People book tours to watch whales in Virginia

Watching a humpback whale rise from the murky depths of the Atlantic Ocean, a mile or two (a few kilometers) from the long wall of high rise hotels off Virginia Beach, is a strange but wonderful sensation.

The slick black giant is a wonder as it slides unseen beneath the waves only to unexpectedly rise, blow a mighty blast of misty breath, and slide back underwater to disappear again.

I have crossed the Atlantic and seen some of the Pacific, Mediterranean and Caribbean, but this is my first time seeing a whale, and I did not even have to leave my home state. I am one of 118 people aboard a lumbering 60-foot (18-meter) catamaran and now we are all looking and pointing and shouting and filming - even though the creature appears to have no interest in us.

Our guided tour aboard the double-decked Rudee Flipper cruise boat is run by the Virginia Aquarium & Marine Science Center. While they don't promise that their excursions will always find a whale, their record for this past January was 100 percent and averages 82 percent over the past two years.

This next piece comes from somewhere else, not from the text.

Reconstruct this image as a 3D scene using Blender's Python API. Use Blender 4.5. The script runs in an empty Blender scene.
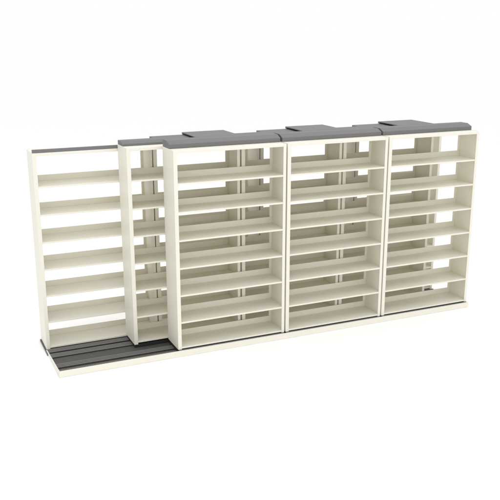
import bpy, bmesh, math
from mathutils import Vector

S = 1.07                      # width of one shelving bay in metres; the plan below is in bay widths
C = bpy.data.collections.new('shelving'); bpy.context.scene.collection.children.link(C)

# plan (bay widths)
H, D, P = 1.6763, 0.2701, 0.2743
SHIFT = 0.6933                # sideways offset of the middle row
FL, RAIL, STEP = 0.0265, 0.0244, 0.2351
ZF = 0.056                    # floor lies this far below the underside of the front cabinets
GAP = 0.0045

# ---------------------------------------------------------------- materials
def mat(name, col, rough=0.5, var=0.03, scale=30, bump=0.0, metal=0.0):
    m = bpy.data.materials.new(name); m.use_nodes = True
    nt = m.node_tree; b = nt.nodes['Principled BSDF']
    b.inputs['Roughness'].default_value = rough
    b.inputs['Metallic'].default_value = metal
    b.inputs['Specular IOR Level'].default_value = 0.35
    tc = nt.nodes.new('ShaderNodeTexCoord')
    n = nt.nodes.new('ShaderNodeTexNoise'); n.inputs['Scale'].default_value = scale
    n.inputs['Detail'].default_value = 5
    nt.links.new(tc.outputs['Object'], n.inputs['Vector'])
    r = nt.nodes.new('ShaderNodeValToRGB')
    r.color_ramp.elements[0].position = 0.3; r.color_ramp.elements[1].position = 0.7
    r.color_ramp.elements[0].color = tuple(c * (1 - var) for c in col) + (1,)
    r.color_ramp.elements[1].color = tuple(min(1, c * (1 + var)) for c in col) + (1,)
    nt.links.new(n.outputs['Fac'], r.inputs['Fac'])
    nt.links.new(r.outputs['Color'], b.inputs['Base Color'])
    if bump:
        n2 = nt.nodes.new('ShaderNodeTexNoise'); n2.inputs['Scale'].default_value = 400
        nt.links.new(tc.outputs['Object'], n2.inputs['Vector'])
        bp = nt.nodes.new('ShaderNodeBump'); bp.inputs['Strength'].default_value = bump
        bp.inputs['Distance'].default_value = 0.0006
        nt.links.new(n2.outputs['Fac'], bp.inputs['Height'])
        nt.links.new(bp.outputs['Normal'], b.inputs['Normal'])
    return m

CREAM = mat('cream_powder_coat', (0.770, 0.746, 0.652), 0.5, 0.008, 6, 0.1)
GREY = mat('grey_cover_enamel', (0.165, 0.165, 0.166), 0.6, 0.01, 8, 0.0)
DARK = mat('charcoal_deck', (0.085, 0.082, 0.078), 0.6, 0.08, 25, 0.2)
RAILM = mat('dark_track_steel', (0.21, 0.207, 0.20), 0.42, 0.05, 40, 0.1)
SLOT = mat('black_track_groove', (0.012, 0.012, 0.012), 0.7, 0.05, 40)
PLINTH = mat('slate_plinth', (0.12, 0.124, 0.132), 0.55, 0.03, 20)
STRIP = mat('grey_carriage_strip', (0.17, 0.17, 0.175), 0.5, 0.03, 20)
BLACK = mat('black_carriage', (0.022, 0.022, 0.023), 0.6, 0.05, 40)
FLOOR = mat('white_floor', (0.995, 0.995, 0.995), 0.9, 0.0, 3)

# ---------------------------------------------------------------- helpers
def box(bm, x0, x1, y0, y1, z0, z1, bev=0.0012):
    """a box in bay widths; edges softened by a small bevel"""
    vs = [bm.verts.new((x * S, y * S, z * S)) for z in (z0, z1) for y in (y0, y1) for x in (x0, x1)]
    idx = [(0, 2, 3, 1), (4, 5, 7, 6), (0, 1, 5, 4), (2, 6, 7, 3), (0, 4, 6, 2), (1, 3, 7, 5)]
    fs = [bm.faces.new([vs[i] for i in f]) for f in idx]
    if bev:
        es = list({e for f in fs for e in f.edges})
        bmesh.ops.bevel(bm, geom=es, offset=bev * S, segments=2, profile=0.5, affect='EDGES')

def prism_x(bm, x0, x1, prof, bev=0.0015):
    """extrude a (y, z) outline along x"""
    a = [bm.verts.new((x0 * S, y * S, z * S)) for y, z in prof]
    b = [bm.verts.new((x1 * S, y * S, z * S)) for y, z in prof]
    n = len(prof); fs = [bm.faces.new(list(reversed(a))), bm.faces.new(b)]
    for i in range(n):
        fs.append(bm.faces.new([a[i], a[(i + 1) % n], b[(i + 1) % n], b[i]]))
    if bev:
        es = list({e for f in fs for e in f.edges})
        bmesh.ops.bevel(bm, geom=es, offset=bev * S, segments=2, profile=0.5, affect='EDGES')

def prism_z(bm, z0, z1, outl, bev=0.0012):
    """extrude an (x, y) outline along z"""
    a = [bm.verts.new((x * S, y * S, z0 * S)) for x, y in outl]
    b = [bm.verts.new((x * S, y * S, z1 * S)) for x, y in outl]
    n = len(outl); fs = [bm.faces.new(list(reversed(a))), bm.faces.new(b)]
    for i in range(n):
        fs.append(bm.faces.new([a[i], a[(i + 1) % n], b[(i + 1) % n], b[i]]))
    if bev:
        es = list({e for f in fs for e in f.edges})
        bmesh.ops.bevel(bm, geom=es, offset=bev * S, segments=2, profile=0.5, affect='EDGES')

def obj(name, bm, m, parent=None):
    bmesh.ops.recalc_face_normals(bm, faces=bm.faces[:])
    for f in bm.faces: f.smooth = False
    me = bpy.data.meshes.new(name); bm.to_mesh(me); bm.free()
    me.materials.append(m)
    o = bpy.data.objects.new(name, me); C.objects.link(o); o.parent = parent
    return o

def empty(name, loc):
    o = bpy.data.objects.new(name, None); C.objects.link(o)
    o.location = Vector(loc) * S; o.empty_display_size = 0.1
    return o

def copy_tree(o, parent=None):
    c = o.copy(); C.objects.link(c); c.parent = parent
    for ch in list(o.children):
        copy_tree(ch, c)
    return c

# ---------------------------------------------------------------- one cabinet
W = 1 - 0.010
FR = 0.032                    # the left upright's flange is a little wider
T = 0.0045                    # sheet thickness

def cabinet_body(root, z0, h, shelves, wd=W):
    """open-backed cabinet standing on local z0, local x 0..W, y 0..D"""
    W = wd
    for side in (0, 1):
        bm = bmesh.new()
        if side == 0:
            out = [(0, 0), (FR, 0), (FR, 0.006), (T, 0.006), (T, D - 0.006), (FR, D - 0.006), (FR, D), (0, D)]
        else:
            out = [(W, D), (W - FL, D), (W - FL, D - 0.006), (W - T, D - 0.006), (W - T, 0.006), (W - FL, 0.006), (W - FL, 0), (W, 0)]
        prism_z(bm, z0, h, out)
        obj('side_panel', bm, CREAM, root)
    bm = bmesh.new()
    a, b = T + 0.0005, W - T - 0.0005
    prism_x(bm, a, b, [(0.0065, h - RAIL), (0.0105, h - RAIL), (0.0105, h - T - .001), (D - 0.0105, h - T - .001),
                       (D - 0.0105, h - RAIL), (D - 0.0065, h - RAIL), (D - 0.0065, h - 0.001), (0.0065, h - 0.001)])
    obj('top_panel', bm, CREAM, root)
    bm = bmesh.new(); box(bm, FR + .0003, W - FL - .0003, 0.0008, 0.0062, h - RAIL, h - 0.0006)
    obj('header_rail', bm, CREAM, root)
    for z in shelves:
        bm = bmesh.new()
        # shelf pan: folded front lip
        prism_x(bm, T + 0.0006, W - T - 0.0006, [(0.0066, z), (0.0102, z), (0.0102, z + 0.0105), (D - 0.0105, z + 0.0105),
                                                  (D - 0.0105, z + 0.0135), (0.0066, z + 0.0135)], 0.0008)
        # the lip between the flanges, flush with the cabinet front
        box(bm, FR + .0003, W - FL - .0003, 0.0014, 0.0064, z, z + 0.0136, 0.0012)
        sh = obj('shelf', bm, CREAM, root)
        bm = bmesh.new()
        box(bm, T + .0006, W - T - .0006, D - 0.0102, D - 0.0066, z + 0.001, z + 0.064, 0.0008)
        obj('back_stop', bm, CREAM, sh)

def shelf_heights(h):
    return [h - RAIL - STEP * (i + 1) - (0.017, 0.015, 0.0135, 0.0135, 0.0135, 0.0135, 0.0)[i] for i in range(7)]

def carriage(root, z0, zt, front):
    bm = bmesh.new(); box(bm, 0.004, W - 0.004, max(front, .001), D - 0.01, z0, zt - 0.001, 0.001)
    c = obj('carriage', bm, BLACK, root)
    if front < 0:
        bm = bmesh.new(); box(bm, 0.006, W - 0.006, front, .0005, z0, zt - 0.0012, 0.0005)
        obj('front_strip', bm, STRIP, c)

DECK = -0.040
ZM = -0.008
# front row cabinet
front = empty('mobile_shelving_unit', (0.995 + GAP / 2, 0, ZF))
cabinet_body(front, 0.0, H, shelf_heights(H))
carriage(front, DECK + .004, 0.0, -0.0105)
def cover(root, y0, y1, zv, zt, yc, x0=0.0, x1=W):
    bm = bmesh.new()
    prism_x(bm, x0 + .003, x1 - .003, [(y0, H + .0006), (y0, H + zv),
                             (yc, H + zt), (y1, H + zt), (y1, H + .0006)], 0.0016)
    return obj('top_cover', bm, GREY, root)
cover(front, 0.112, 0.272, 0.034, 0.0585, 0.172)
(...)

But the suspense added to the interest as the passengers took seats along the outside of the cabin, and on the upper deck behind the wheelhouse. Our guide described the seabirds as people checked their cameras, scoped out the best spots along the rail and adjusted their sunglasses.

With an expert rev of the diesel engines and turn of the wheel, the crew cast off lines, and we eased past the pilings and turned under the narrow concrete bridge, scattering the partly submerged mergansers and cormorants. The fishermen and families walking the rocks of the jetty waved us on. Into the ocean, we turned north and the boat began rocking side to side in the gentle swell. We sped past the hotel-lined beach of this resort city, anxious eyes seaward looking for the hoped-for whales, or at least a dolphin or porpoise.

Past the north end of the boardwalk, where the beach gives way to dunes, the ship slowed and angled back toward the shore. Almost on cue, and to the echoing gasp of the crowd, a whale exhaled a rush of misty breath. A long ridge of blubbery black back rose above the water, rolled forward until a little knoblike point of it touched the water and disappeared, the AP reports.

A crowd of gulls darted down to the water to grab some of the bait fish brought up by the feeding whale, a juvenile humpback that lingered in the area enjoying the fish while adult whales migrated down to the warmer waters of the Caribbean to spend the winter mating.

Excited minutes passed in a general rush of the crowd to the closest side of the boat before yet again, the loud watery breath sent a vaporous column high into the air. The skitteringgulls rushed to get fish from the part of the whale sliding forward in a graceful turn as it quickly disappeared beneath murky sea yet again. It was impossible to guess where or when the whale would show next.

Sometimes long expectant minutes would pass before the whale would burst forth its steamy gasp. Other times a quick pass under water would bring it back to the top as we studied every exposed inch (centimeter) from the bulbous area in front of the blowhole to the whitish mark on the knobby ridge on its back.

Ships from the U.S Navy's Atlantic Fleet slid out to sea around us, the birds grew tired and sated and settled on the surface, a pelican came and dived down next to the whale with a great splash and then in turn was splashed as the great tonnage of animal rose above the water and turned. The water in which this 25-plus-ton behemoth fished was not much deeper than its girth, so there was no room for it to dramatically dive or rise.

We stayed close to the rail as Capt. Mark Sterling gently turned the boat from side to side to give everybody a good look. The whale would come close and raise its great bulk nearby, or then again far off. For an hour or more we remained near the whale. Our guide, Karen Burns, told us they were following federal recommendations for whale-watching. Keeping a certain distance, not moving directly at the whale and keeping the engine noise to a minimum.

During this time, people were madly taking pictures, holding their cell phones and video cameras over heads for a better view. Standing on the benches to see over people in front. Talking on their phones to friends far away to tell them about it. We shared the sense of wonder every time the whale exhaled its powerful blast and slid past. The children crying "there it is," "there it is" each time.

One of the volunteers on the trip, Joe Sloan, kept everyone entertained by sharing an interesting collection of whale relics. He displayed the baleen of the humpback, the coarse fibrous jaw in which the whale traps small fish, shrimp and krill as they spit out the many gallons of water they take in while feeding and then lick back into their huge mouths. He had a model of a sperm whale tooth like those carved by the whalers of yore into scrimshaw. He brought out a dinner plate-sized vertebrae from the spine of a whale and the hard whelk-like ear, having all of us try to guess what it might be.

Eventually the whale's breaching grew distant, our boat turned around to head back and Burns began to tell us about dolphins and porpoise. But receding behind the stern we could still make out the whale continuing its feast, marked by the blast of breath, the ripple of wave and the black, bulky ridge of its back.